Com Rimance da infância e outros poemas (Editora Penalux, 2020), o escritor e jurista cearense Dimas Macedo (1956-) comemora os seus quarenta anos de fecunda criação literária. É o seu décimo segundo livro de poemas, desde A distância de todas as coisas, obra lírica de estreia, que veio a lume em mil novecentos e oitenta.

Nessa lúcida trajetória de poeta e de vivente da alma, Dimas Macedo está no auge da sua maturidade intelectual e no ápice da sua cosmovisão pessimista e desabonadora sobre as coisas do mundo. Esclarece Dimas: Mundo sem mundo, punhal velho e sem alça.

Rimance da infância e outros poemas é uma obra muito singular, com a peculiaridade de ser também uma agregação de cordéis e de poemas discursivos, para além do telúrico e do anímico, onde Dimas Macedo casa novos poemas, com poemas esquecidos de distintas épocas inventivas, datados dos anos oitenta, noventa e dois mil e tantos, em sua ondulação de viajante do tempo e do onírico.

Com poemas dramáticos, trágicos, elegíacos, românticos e sensitivos, que causam comoção, Dimas Macedo acerta quando esboça em seu proêmio, que este volume é uma casa de telhado malfeito, cujas paredes foram levadas pelo vento. Pelo avesso do seu desejo, o livro se sustenta na força do seu olhar entristecido.

Dimas eleva o seu canto, quer infância, quer a terra do seu nascimento, para afastar-se do abismo ardente que fere a existência humana. Há em sua poesia uma liturgia da paixão, uma escritura de faca que perfura o inconsciente e desvela o agônico sobre nós. A sua poesia está contida em Deus e enraizada na miséria visceral de ser apenas um homem faminto de finito: A semente da morte cantando em minha alma, e toda a sinfonia do mundo no ouvido.

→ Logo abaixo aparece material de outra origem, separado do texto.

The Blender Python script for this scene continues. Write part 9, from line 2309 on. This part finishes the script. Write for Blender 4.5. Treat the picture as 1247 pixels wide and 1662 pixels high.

São vinte poemas de vindima, de bagos preservados. Dimas Macedo deixa entardecer nos poemas as suas dores, as suas solidões, as suas aflições, as suas tristezas, os seus amores inconsoláveis, os seus pensamentos desérticos, o seu coração em desamparo, a sua casa despovoada. O poeta arremata, de propósito, com imagens e sons de Manuel Bandeira e de Ferreira Gullar, aqui e ali, a indução de que a poesia é uma ressurreição das vozes clarividentes e também vidência.

O nome Rimance se apropria das feições nostálgicas do passado, em cântico épico suave, cujo nascedouro vem da identidade e da genealogia de Dimas Macedo. Sua ancestralidade bebe no Rio Salgado de Lavras da Mangabeira, nas entranhas do Ceará. A geografia é outra tônica em Dimas, o poeta registra paisagens e circunstâncias fotográficas seladas com avidez em sua memória. São belíssimos os poemas, com especial destaque para Cravos, Remate, Lagoinha e Asfalto. É altaneiro o poema Escritura, com clave extraordinária.

A poesia de Dimas Macedo possui cintilações de boa cepa: Deus no carbono da minha arte; e a solidão que fica na dor deste poema; e vi as duas paixões da minha vida: a escritura do ser e as palavras; e a solidão guardada em meus alforjes; Deixei, então, meu coração sangrar e a vida borbulhar no rio do desvão; Tenho fome. Fome de me atravessar o espanto.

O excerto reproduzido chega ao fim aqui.